[start DATA SHOWN]
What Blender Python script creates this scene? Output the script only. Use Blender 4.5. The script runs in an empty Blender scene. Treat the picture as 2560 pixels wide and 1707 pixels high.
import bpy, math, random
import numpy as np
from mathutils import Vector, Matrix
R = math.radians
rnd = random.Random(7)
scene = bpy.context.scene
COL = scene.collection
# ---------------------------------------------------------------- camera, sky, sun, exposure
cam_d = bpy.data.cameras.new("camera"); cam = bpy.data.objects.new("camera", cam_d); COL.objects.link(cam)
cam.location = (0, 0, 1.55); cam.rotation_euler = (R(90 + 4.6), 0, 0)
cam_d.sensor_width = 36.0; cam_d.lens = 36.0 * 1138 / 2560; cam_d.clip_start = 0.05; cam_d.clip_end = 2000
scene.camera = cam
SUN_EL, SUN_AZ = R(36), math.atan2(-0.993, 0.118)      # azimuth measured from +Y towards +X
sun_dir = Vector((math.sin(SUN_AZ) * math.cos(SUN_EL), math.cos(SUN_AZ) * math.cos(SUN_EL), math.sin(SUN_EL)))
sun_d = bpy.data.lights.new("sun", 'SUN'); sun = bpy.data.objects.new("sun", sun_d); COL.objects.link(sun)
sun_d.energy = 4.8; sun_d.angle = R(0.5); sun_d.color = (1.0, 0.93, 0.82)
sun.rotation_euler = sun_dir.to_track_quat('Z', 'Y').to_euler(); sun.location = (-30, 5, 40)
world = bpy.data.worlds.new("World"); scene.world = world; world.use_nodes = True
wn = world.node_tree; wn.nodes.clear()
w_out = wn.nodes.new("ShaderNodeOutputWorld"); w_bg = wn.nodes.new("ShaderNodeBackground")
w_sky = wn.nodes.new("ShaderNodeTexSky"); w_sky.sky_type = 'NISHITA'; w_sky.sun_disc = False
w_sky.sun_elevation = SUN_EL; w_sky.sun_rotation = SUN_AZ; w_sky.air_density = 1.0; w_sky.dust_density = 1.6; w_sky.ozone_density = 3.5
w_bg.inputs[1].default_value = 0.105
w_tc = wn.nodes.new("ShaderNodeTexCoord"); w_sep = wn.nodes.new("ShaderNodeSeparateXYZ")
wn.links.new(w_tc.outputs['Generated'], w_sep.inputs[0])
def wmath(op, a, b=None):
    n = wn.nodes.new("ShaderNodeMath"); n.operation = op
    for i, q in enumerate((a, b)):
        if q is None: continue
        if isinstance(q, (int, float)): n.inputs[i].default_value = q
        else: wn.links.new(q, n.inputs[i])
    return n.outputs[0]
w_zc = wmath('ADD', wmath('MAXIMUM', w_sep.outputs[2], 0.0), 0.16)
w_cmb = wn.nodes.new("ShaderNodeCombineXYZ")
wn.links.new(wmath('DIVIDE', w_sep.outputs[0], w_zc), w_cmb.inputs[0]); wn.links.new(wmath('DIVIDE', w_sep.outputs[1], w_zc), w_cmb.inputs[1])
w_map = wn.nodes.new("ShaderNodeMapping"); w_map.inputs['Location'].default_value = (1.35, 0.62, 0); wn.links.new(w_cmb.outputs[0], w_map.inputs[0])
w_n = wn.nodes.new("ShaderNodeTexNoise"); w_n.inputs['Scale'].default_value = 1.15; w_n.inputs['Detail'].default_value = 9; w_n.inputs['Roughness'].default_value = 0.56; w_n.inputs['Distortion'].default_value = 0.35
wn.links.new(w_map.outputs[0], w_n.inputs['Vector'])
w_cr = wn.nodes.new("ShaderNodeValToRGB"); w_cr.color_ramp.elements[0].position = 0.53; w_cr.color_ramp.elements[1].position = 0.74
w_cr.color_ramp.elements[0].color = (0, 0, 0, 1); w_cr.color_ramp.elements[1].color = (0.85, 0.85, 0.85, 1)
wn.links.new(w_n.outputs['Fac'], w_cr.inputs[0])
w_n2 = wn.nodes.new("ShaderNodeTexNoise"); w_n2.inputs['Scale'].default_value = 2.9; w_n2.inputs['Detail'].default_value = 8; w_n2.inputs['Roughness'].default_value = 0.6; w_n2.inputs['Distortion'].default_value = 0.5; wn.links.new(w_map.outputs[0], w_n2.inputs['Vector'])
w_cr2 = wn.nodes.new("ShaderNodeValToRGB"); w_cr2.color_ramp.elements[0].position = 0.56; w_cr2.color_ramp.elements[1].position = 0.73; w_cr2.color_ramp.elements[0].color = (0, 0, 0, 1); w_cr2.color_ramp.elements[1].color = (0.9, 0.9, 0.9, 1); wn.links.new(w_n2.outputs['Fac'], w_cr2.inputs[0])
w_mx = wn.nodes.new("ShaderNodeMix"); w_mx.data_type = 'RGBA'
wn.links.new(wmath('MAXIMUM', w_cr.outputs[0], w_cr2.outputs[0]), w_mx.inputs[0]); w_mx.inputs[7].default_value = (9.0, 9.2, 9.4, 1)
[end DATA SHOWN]
• [BRIEF] Return the listing above in its exact form.

• [EXERCISE SOLUTION]
What Blender Python script creates this scene? Output the script only. Use Blender 4.5. The script runs in an empty Blender scene. Treat the picture as 2560 pixels wide and 1707 pixels high.
import bpy, math, random
import numpy as np
from mathutils import Vector, Matrix
R = math.radians
rnd = random.Random(7)
scene = bpy.context.scene
COL = scene.collection
# ---------------------------------------------------------------- camera, sky, sun, exposure
cam_d = bpy.data.cameras.new("camera"); cam = bpy.data.objects.new("camera", cam_d); COL.objects.link(cam)
cam.location = (0, 0, 1.55); cam.rotation_euler = (R(90 + 4.6), 0, 0)
cam_d.sensor_width = 36.0; cam_d.lens = 36.0 * 1138 / 2560; cam_d.clip_start = 0.05; cam_d.clip_end = 2000
scene.camera = cam
SUN_EL, SUN_AZ = R(36), math.atan2(-0.993, 0.118)      # azimuth measured from +Y towards +X
sun_dir = Vector((math.sin(SUN_AZ) * math.cos(SUN_EL), math.cos(SUN_AZ) * math.cos(SUN_EL), math.sin(SUN_EL)))
sun_d = bpy.data.lights.new("sun", 'SUN'); sun = bpy.data.objects.new("sun", sun_d); COL.objects.link(sun)
sun_d.energy = 4.8; sun_d.angle = R(0.5); sun_d.color = (1.0, 0.93, 0.82)
sun.rotation_euler = sun_dir.to_track_quat('Z', 'Y').to_euler(); sun.location = (-30, 5, 40)
world = bpy.data.worlds.new("World"); scene.world = world; world.use_nodes = True
wn = world.node_tree; wn.nodes.clear()
w_out = wn.nodes.new("ShaderNodeOutputWorld"); w_bg = wn.nodes.new("ShaderNodeBackground")
w_sky = wn.nodes.new("ShaderNodeTexSky"); w_sky.sky_type = 'NISHITA'; w_sky.sun_disc = False
w_sky.sun_elevation = SUN_EL; w_sky.sun_rotation = SUN_AZ; w_sky.air_density = 1.0; w_sky.dust_density = 1.6; w_sky.ozone_density = 3.5
w_bg.inputs[1].default_value = 0.105
w_tc = wn.nodes.new("ShaderNodeTexCoord"); w_sep = wn.nodes.new("ShaderNodeSeparateXYZ")
wn.links.new(w_tc.outputs['Generated'], w_sep.inputs[0])
def wmath(op, a, b=None):
    n = wn.nodes.new("ShaderNodeMath"); n.operation = op
    for i, q in enumerate((a, b)):
        if q is None: continue
        if isinstance(q, (int, float)): n.inputs[i].default_value = q
        else: wn.links.new(q, n.inputs[i])
    return n.outputs[0]
w_zc = wmath('ADD', wmath('MAXIMUM', w_sep.outputs[2], 0.0), 0.16)
w_cmb = wn.nodes.new("ShaderNodeCombineXYZ")
wn.links.new(wmath('DIVIDE', w_sep.outputs[0], w_zc), w_cmb.inputs[0]); wn.links.new(wmath('DIVIDE', w_sep.outputs[1], w_zc), w_cmb.inputs[1])
w_map = wn.nodes.new("ShaderNodeMapping"); w_map.inputs['Location'].default_value = (1.35, 0.62, 0); wn.links.new(w_cmb.outputs[0], w_map.inputs[0])
w_n = wn.nodes.new("ShaderNodeTexNoise"); w_n.inputs['Scale'].default_value = 1.15; w_n.inputs['Detail'].default_value = 9; w_n.inputs['Roughness'].default_value = 0.56; w_n.inputs['Distortion'].default_value = 0.35
wn.links.new(w_map.outputs[0], w_n.inputs['Vector'])
w_cr = wn.nodes.new("ShaderNodeValToRGB"); w_cr.color_ramp.elements[0].position = 0.53; w_cr.color_ramp.elements[1].position = 0.74
w_cr.color_ramp.elements[0].color = (0, 0, 0, 1); w_cr.color_ramp.elements[1].color = (0.85, 0.85, 0.85, 1)
wn.links.new(w_n.outputs['Fac'], w_cr.inputs[0])
w_n2 = wn.nodes.new("ShaderNodeTexNoise"); w_n2.inputs['Scale'].default_value = 2.9; w_n2.inputs['Detail'].default_value = 8; w_n2.inputs['Roughness'].default_value = 0.6; w_n2.inputs['Distortion'].default_value = 0.5; wn.links.new(w_map.outputs[0], w_n2.inputs['Vector'])
w_cr2 = wn.nodes.new("ShaderNodeValToRGB"); w_cr2.color_ramp.elements[0].position = 0.56; w_cr2.color_ramp.elements[1].position = 0.73; w_cr2.color_ramp.elements[0].color = (0, 0, 0, 1); w_cr2.color_ramp.elements[1].color = (0.9, 0.9, 0.9, 1); wn.links.new(w_n2.outputs['Fac'], w_cr2.inputs[0])
w_mx = wn.nodes.new("ShaderNodeMix"); w_mx.data_type = 'RGBA'
wn.links.new(wmath('MAXIMUM', w_cr.outputs[0], w_cr2.outputs[0]), w_mx.inputs[0]); w_mx.inputs[7].default_value = (9.0, 9.2, 9.4, 1)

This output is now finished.